By the time we jump to the century’s close, Young is replaced by Glenda Jackson, making her first feature film appearance in over 30 years. That alone makes “Mothering Sunday” something of an event, and the film somewhat relies on that external pathos to lift the film’s sketchiest and most opaque segment, teased in flashing, cryptic cutaways throughout, but without much of a payoff. Birch, the on-the-rise scribe of 2017’s “Lady Macbeth,” doesn’t quite get her three timelines to converse with each other, though individual scenes are written with pointed, piercing intelligence: Colman, whose seemingly stock lady-of-the-manor role has been notably expanded from the book, gets the film’s most lacerating speech, as she muses on the burden of mourning and urges Jane to turn her orphanhood to her advantage: “You have nothing to lose and never shall.”
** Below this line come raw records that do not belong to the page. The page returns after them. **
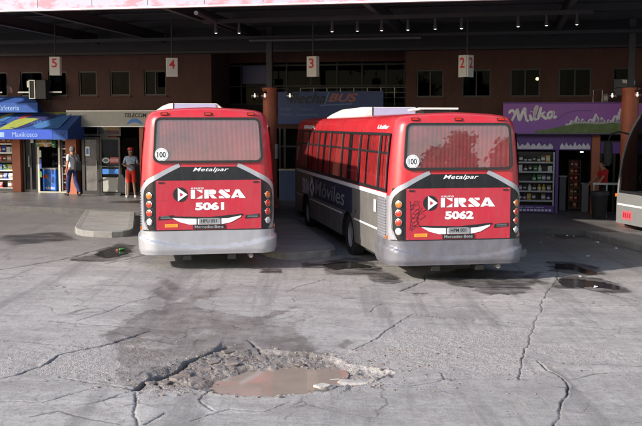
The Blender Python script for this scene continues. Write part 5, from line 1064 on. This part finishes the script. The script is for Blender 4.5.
# ------------------------------------------------------------------ coach at the right
M_cs = pm('coach_grey_silver', (.34, .34, .33), rough=.35, metal=.3, var=.06, coat=.3, grime=.12); M_cg = glass('coach_glass', (.35, .38, .40), .10); M_pk = pm('pink_sticker', (.60, .12, .14), rough=.5); M_seat = pm('coach_seat_cloth', (.06, .065, .08), rough=.9, var=.3)
def coach():
    X0, Y0 = 8.17, 26.6; zg = float(g(X0, Y0))
    # local: x right, y forward (towards the terminal); origin at front left corner's ground point
    B = thing('coach', 'grey coach with a raked dark front window, cut by the right edge', 'coach', (X0, Y0, zg), BA)
    Lc, Wd = 12.0, 2.55
    prof = [(.30, .02), (.32, .0), (.75, -.0), (1.15, -.02), (1.6, -.08), (2.1, -.22), (2.6, -.48), (3.0, -.82), (3.3, -1.2), (3.5, -1.7), (3.6, -2.4)]   # z, front edge y
    # side sheet left with window opening, built as rows
    b = MB(); rows = prof
    def fy(z):
        for (a, p), (c, q) in zip(prof, prof[1:]):
            if a <= z <= c: return p+(q-p)*(z-a)/(c-a)
        return prof[-1][1]
    for sx in (0, Wd):
        s = -1 if sx == 0 else 1
        zz = [.30, .5, .75, .95, 1.15]
        for z0, z1 in zip(zz, zz[1:]): b.add([(sx, -Lc, z0), (sx, fy(z0)-.12, z0), (sx, fy(z1)-.12, z1), (sx, -Lc, z1)], [(0, 1, 2, 3)], M_cs)
        z3 = [3.25, 3.4, 3.5, 3.6]; ins = [0, .03, .10, .28]
        for i in range(3): b.add([(sx-s*ins[i], -Lc, z3[i]), (sx-s*ins[i], fy(z3[i])-.12, z3[i]), (sx-s*ins[i+1], fy(z3[i+1])-.12, z3[i+1]), (sx-s*ins[i+1], -Lc, z3[i+1])], [(0, 1, 2, 3)], M_cs)
        # front pillar band along the raked edge, pillars
        zs_ = [1.15+.105*i for i in range(21)]
        for z0, z1 in zip(zs_, zs_[1:]): b.add([(sx, fy(z0)-.20, z0), (sx, fy(z0)-.12, z0), (sx, fy(z1)-.12, z1), (sx, fy(z1)-.20, z1)], [(0, 1, 2, 3)], M_cs)
        b.add([(sx, -Lc, 1.15), (sx, -Lc+.4, 1.15), (sx, -Lc+.4, 3.25), (sx, -Lc, 3.25)], [(0, 1, 2, 3)], M_cs)
        # rounded corner to the front
        for (za, _), (zb, _) in zip(prof, prof[1:]):
            if 1.14 < za < 3.3: continue
            for k in range(4):
                q0_, q1_ = R(22.5*k), R(22.5*(k+1)); f_ = lambda q, z: (sx-s*.12*(1-math.cos(q)), fy(z)-.12+.12*math.sin(q), z)
                b.add([f_(q0_, za), f_(q1_, za), f_(q1_, zb), f_(q0_, zb)], [(0, 1, 2, 3)], M_cs)
        for (za, _), (zb, _) in zip(prof[3:9], prof[4:9]):
            for k in range(4):
                q0_, q1_ = R(22.5*k), R(22.5*(k+1)); b.add([f_(q0_, za), f_(q1_, za), f_(q1_, zb), f_(q0_, zb)], [(0, 1, 2, 3)], M_cs)
    for (za, _), (zb, _) in zip(prof[:3], prof[1:4]): b.add([(.12, fy(za), za), (Wd-.12, fy(za), za), (Wd-.12, fy(zb), zb), (.12, fy(zb), zb)], [(0, 1, 2, 3)], M_cs)
    b.add([(0, -Lc, .3), (Wd, -Lc, .3), (Wd, -Lc, 3.25), (Wd-.28, -Lc, 3.6), (.28, -Lc, 3.6), (0, -Lc, 3.25)], [(0, 1, 2, 3, 4, 5)], M_cs)
    b.add([(.28, -Lc, 3.6), (Wd-.28, -Lc, 3.6), (Wd-.28, fy(3.6)-.12, 3.6), (.28, fy(3.6)-.12, 3.6)], [(0, 1, 2, 3)], M_cs); b.build('body', B, True)
    u = MB(); u.box(.15, Wd-.15, -Lc+.1, -.3, .22, .31, M_und); u.box(.05, Wd-.05, -Lc+.1, -.3, .95, 1.0, M_dark); u.build('chassis', B)
    w = MB(); zz = [1.15+(3.3-1.15)*i/14 for i in range(15)]
    for z0, z1 in zip(zz, zz[1:]): w.add([(.06, fy(z0)+.0, z0), (Wd-.06, fy(z0)+.0, z0), (Wd-.06, fy(z1), z1), (.06, fy(z1), z1)], [(0, 1, 2, 3)], M_cg)
    w.build('windscreen', B, True)
    ys = [None, -3.6, -5.2, -6.8, -8.4, -10, -11.6]
    for i in range(6):
        m = MB(); a = ys[i+1]; bb = ys[i]
        zz = [1.16+(3.25-1.16)*k/12 for k in range(13)]
        fe = (lambda z: fy(z)-.20) if i == 0 else (lambda z: bb)
        def edge(z): return fe(z)
        for z0, z1 in zip(zz, zz[1:]): m.add([(-.004, a, z0), (-.004, a+.07, z0), (-.004, a+.07, z1), (-.004, a, z1)], [(0, 1, 2, 3)], M_frame); m.add([(-.006, edge(z0)-.09, z0), (-.006, edge(z0), z0), (-.006, edge(z1), z1), (-.006, edge(z1)-.09, z1)], [(0, 1, 2, 3)], M_frame)
        m.box(-.008, 0, a, edge(1.16), 1.13, 1.20, M_frame); m.box(-.008, 0, a, min(edge(3.2), 99), 3.18, 3.26, M_frame)
        wn_ = m.build('side_window', B); p = MB()
        for z0, z1 in zip(zz, zz[1:]): p.add([(-.002, a, z0), (-.002, edge(z0)-.02, z0), (-.002, edge(z1)-.02, z1), (-.002, a, z1)], [(0, 1, 2, 3)], M_cg)
        p.build('pane', wn_)
    s = MB(); s.grid(lambda a, b_: (-.004, -Lc+a*(Lc-.14), .79+.05*b_), 1, 1, M_white); s.build('side_stripe', B)
    s = MB(); s.box(-.006, -.001, -.95, -.45, .42, .66, M_pk); 
    for k in range(4): s.box(-.009, -.0065, -.90+k*.11, -.82+k*.11, .47, .61, M_redp)
    s.build('sticker', B)
    for yy in (-2.4, -9.0): 
        ar = MB(); vs = []
        for q in range(17): an = math.pi*q/16; vs += [(-.005, yy, .32), (-.005, yy+.6*math.cos(an), .32+.62*math.sin(an))]
        ar.add(vs, [(2*i, 2*i+1, 2*i+3) for i in range(16)], M_und); ar.build('wheel_arch', B); wheel(B, .10, yy, .49, -1); wheel(B, Wd-.10, yy, .49, 1)
    # driver's seat and rails seen through the glass
    st = MB(); st.box(.35, .85, -1.6, -1.1, 1.0, 1.35, M_seat); st.box(.35, .85, -1.75, -1.6, 1.3, 2.1, M_seat); st.box(.45, .75, -1.76, -1.62, 2.1, 2.35, M_seat); st.build('driver_seat', B, bevel=.04)
    st = MB(); st.lathe([(.22, -.01), (.24, 0), (.22, .01)], M_rub, 20, (.6, -.65, 1.55), 'y'); st.tube([(.6, -.65, 1.55), (.6, -.4, 1.1)], .03, M_rub); st.build('steering_wheel', B)
    for k in range(5): st = MB(); y = -2.6-k*.9; st.box(.2, 1.05, y-.45, y, 1.2, 1.45, M_seat); st.box(.2, 1.05, y-.58, y-.45, 1.4, 2.25, M_seat); st.build('seat', B, bevel=.04)
    st = MB(); st.tube([(.9, -1.9, 1.0), (.9, -1.9, 3.1)], .02, M_alu); st.tube([(.2, -1.9, 1.9), (1.6, -1.9, 1.9)], .02, M_alu); st.tube([(.3, -1.9, 1.0), (.3, -1.9, 3.1)], .02, M_alu); st.build('handrail', B)
    mi = MB(); mi.tube([(.15, -.50, 2.72), (-.05, -.2, 2.80), (-.16, .05, 2.72), (-.18, .10, 2.55)], .025, M_dtx, 8); ma = mi.build('mirror_arm', B, True)
    mi = MB(); mi.lathe([(.001, -.36), (.06, -.34), (.11, -.25), (.125, -.05), (.125, .18), (.09, .31), (.001, .34)], M_rub, 16, (-.19, .11, 2.20)); mi.build('mirror', ma, True)
    l = MB(); l.lathe([(.001, -.02), (.05, -.01), (.05, .02)], M_amb, 10, (-.0, -.06, 1.05), 'x'); l.build('side_lamp', B)
coach()

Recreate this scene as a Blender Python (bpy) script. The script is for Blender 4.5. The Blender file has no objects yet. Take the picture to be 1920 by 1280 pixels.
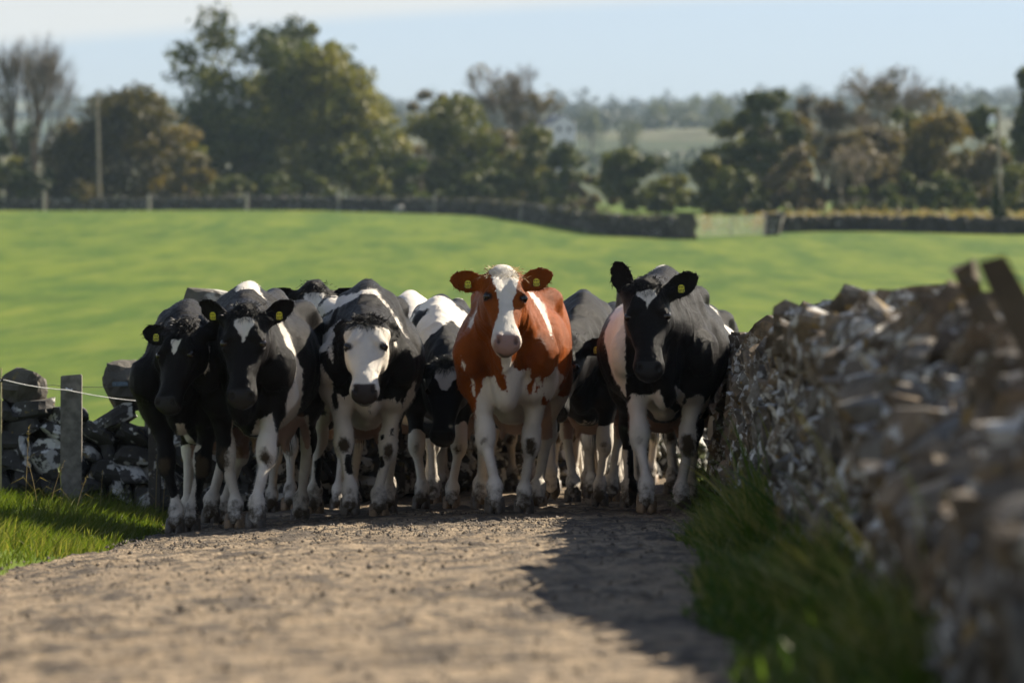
import bpy, bmesh, math, random
import numpy as np
from mathutils import Vector, Matrix

SC = bpy.context.scene
COL = SC.collection
random.seed(7)
RNG = np.random.default_rng(11)

# ------------------------------------------------------------------ camera, sky, sun, exposure
CAM_H = 0.618
FPX = 8164.0                      # focal length in pixels of the 1920 px wide photograph
cam = bpy.data.cameras.new('camera')
cam.sensor_width = 36.0
cam.lens = FPX / 1920 * 36.0
cam.clip_start = 0.1
cam.clip_end = 20000
cam.dof.use_dof = True
cam.dof.focus_distance = 26.2
cam.dof.aperture_fstop = 3.3
cam_o = bpy.data.objects.new('camera', cam)
cam_o.location = (0, 0, CAM_H)
cam_o.rotation_euler = (math.pi / 2 + math.atan(136 / FPX), 0, 0)
COL.objects.link(cam_o)
SC.camera = cam_o

SUN_EL = math.radians(35.5)
SUN_DIR = Vector((0.80 * math.cos(SUN_EL), 0.60 * math.cos(SUN_EL), math.sin(SUN_EL)))    # towards the sun: right and behind the herd
sun = bpy.data.lights.new('sun', 'SUN')
sun.energy = 5.0
sun.angle = math.radians(0.53)
sun.color = (1.0, 0.90, 0.74)
sun_o = bpy.data.objects.new('sun', sun)
sun_o.rotation_euler = SUN_DIR.to_track_quat('Z', 'Y').to_euler()
sun_o.location = (20, 30, 40)
COL.objects.link(sun_o)

world = bpy.data.worlds.new('World')
SC.world = world
world.use_nodes = True


def build_world():
    nt = world.node_tree
    nt.nodes.clear()
    N = nt.nodes.new
    out = N('ShaderNodeOutputWorld'); bg = N('ShaderNodeBackground')
    sky = N('ShaderNodeTexSky'); sky.sky_type = 'NISHITA'; sky.sun_disc = False
    sky.sun_elevation = SUN_EL
    sky.sun_rotation = math.atan2(SUN_DIR.x, SUN_DIR.y)
    sky.altitude = 1500; sky.air_density = 0.8; sky.dust_density = 0.3; sky.ozone_density = 2.0
    bg.inputs[1].default_value = 0.062
    # a thin pale cloud sheet that begins a few degrees above the horizon
    tc = N('ShaderNodeTexCoord'); sep = N('ShaderNodeSeparateXYZ')
    nt.links.new(tc.outputs['Generated'], sep.inputs[0])
    noi = N('ShaderNodeTexNoise'); noi.inputs['Scale'].default_value = 3.0; noi.inputs['Detail'].default_value = 5
    mp = N('ShaderNodeMapping'); mp.inputs['Scale'].default_value = (1, 1, 6)
    nt.links.new(tc.outputs['Generated'], mp.inputs[0]); nt.links.new(mp.outputs[0], noi.inputs[0])
    def math_(op, a, b=None, c=None):
        n = N('ShaderNodeMath'); n.operation = op
        for i, v in enumerate((a, b, c)):
            if v is None: continue
            if isinstance(v, (int, float)): n.inputs[i].default_value = v
            else: nt.links.new(v, n.inputs[i])
        return n.outputs[0]
    # lower edge of the sheet sinks to the left
    xr = math_('DIVIDE', sep.outputs[0], sep.outputs[1])
    edge = math_('MULTIPLY_ADD', math_('SMOOTH_MIN', xr, 0.02, 0.12), 0.085, 0.0925)
    edge = math_('MULTIPLY_ADD', math_('SUBTRACT', noi.outputs[0], 0.5), 0.006, edge)
    mr = N('ShaderNodeMapRange'); mr.interpolation_type = 'SMOOTHSTEP'
    nt.links.new(math_('SUBTRACT', sep.outputs[2], edge), mr.inputs[0])
    mr.inputs[1].default_value = -0.0015; mr.inputs[2].default_value = 0.0035
    mr.inputs[3].default_value = 0.0; mr.inputs[4].default_value = 1.0
    # higher up the sheet breaks into patches
    br = N('ShaderNodeMapRange'); br.interpolation_type = 'SMOOTHSTEP'
    nt.links.new(noi.outputs[0], br.inputs[0]); br.inputs[1].default_value = 0.52; br.inputs[2].default_value = 0.70
    up = N('ShaderNodeMapRange'); nt.links.new(sep.outputs[2], up.inputs[0])
    up.inputs[1].default_value = 0.12; up.inputs[2].default_value = 0.3
    mixb = N('ShaderNodeMix'); nt.links.new(up.outputs[0], mixb.inputs[0]); mixb.inputs[2].default_value = 1.0
    nt.links.new(br.outputs[0], mixb.inputs[3])
    fac = math_('MULTIPLY', math_('MULTIPLY', mr.outputs[0], mixb.outputs[0]), 0.75)
    # mute the clear sky towards the hazy grey blue of the photograph
    hs = N('ShaderNodeHueSaturation'); hs.inputs['Saturation'].default_value = 0.9
    nt.links.new(sky.outputs[0], hs.inputs['Color'])
    mx = N('ShaderNodeMix'); mx.data_type = 'RGBA'
    hz = N('ShaderNodeMapRange'); hz.interpolation_type = 'SMOOTHSTEP'; nt.links.new(sep.outputs[2], hz.inputs[0])   # milky air low down
    hz.inputs[1].default_value = 0.0; hz.inputs[2].default_value = 0.22; hz.inputs[3].default_value = 0.95; hz.inputs[4].default_value = 0.0
    mh = N('ShaderNodeMix'); mh.data_type = 'RGBA'
    nt.links.new(hz.outputs[0], mh.inputs[0]); nt.links.new(hs.outputs[0], mh.inputs[6]); mh.inputs[7].default_value = (3.25, 3.15, 2.85, 1)
    nt.links.new(fac, mx.inputs[0]); nt.links.new(mh.outputs[2], mx.inputs[6])
    mx.inputs[7].default_value = (5.45, 5.1, 4.55, 1)
    nt.links.new(mx.outputs[2], bg.inputs[0]); nt.links.new(bg.outputs[0], out.inputs[0])


build_world()
SC.view_settings.view_transform = 'Standard'
SC.view_settings.look = 'None'
SC.view_settings.exposure = 1.36
SC.view_settings.gamma = 1.0
SC.view_settings.use_curve_mapping = False
SC.cycles.use_denoising = True
SC.cycles.max_bounces = 6
SC.cycles.transparent_max_bounces = 8
SC.cycles.volume_bounces = 1
SC.cycles.sample_clamp_indirect = 4.0


# ------------------------------------------------------------------ small helpers
def W(px, py, d):
    """point at distance d whose picture position is px, py in the photograph"""
    return np.array(((px - 960) / FPX * d, d, CAM_H + (776 - py) / FPX * d))


def tag(o, label=None, cat=None, group=None, kind=None):
    if label: o['label'] = label
    if cat: o['category'] = cat
    if group: o['group'] = group
    if kind: o['kind'] = kind
    return o


def link(name, me, parent=None, mat=None, loc=None, rot=None, scale=None):
    o = bpy.data.objects.new(name, me)
    COL.objects.link(o)
    if mat is not None and me is not None and not me.materials:
        me.materials.append(mat)
    if parent is not None: o.parent = parent
    if loc is not None: o.location = loc
    if rot is not None: o.rotation_euler = rot
    if scale is not None: o.scale = scale
    return o


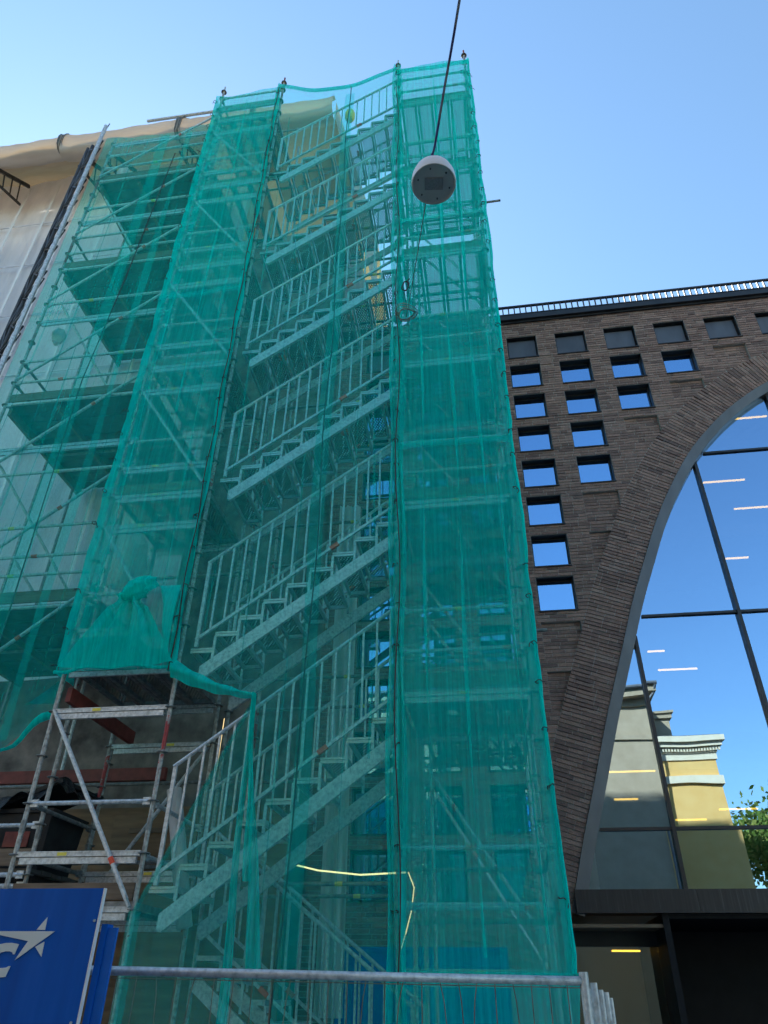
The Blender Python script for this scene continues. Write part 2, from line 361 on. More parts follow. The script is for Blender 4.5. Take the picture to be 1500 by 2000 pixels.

“Mothering Sunday” is best when it trades in this kind of cruel, poignant precision, as opposed to gauzy interludes of less specific but gorgeously rendered atmosphere. Still, even at its most purely decorative, Husson’s aesthetic decisions are rarely generic. The punchy blue-and-red palette of Sandy Powell’s perfectly cut-and-cinched costumes may lean a little too broadly into heart-on-literal-sleeve emotional expression, but you can’t stop looking at them; likewise, the film leans heavily on Morgan Kibby’s plangent score, but its strings-to-synths transitions are arresting. Telling a story that advocates living boldly over not living at all, Husson has followed suit, opening up exciting new possibilities for her career in the process.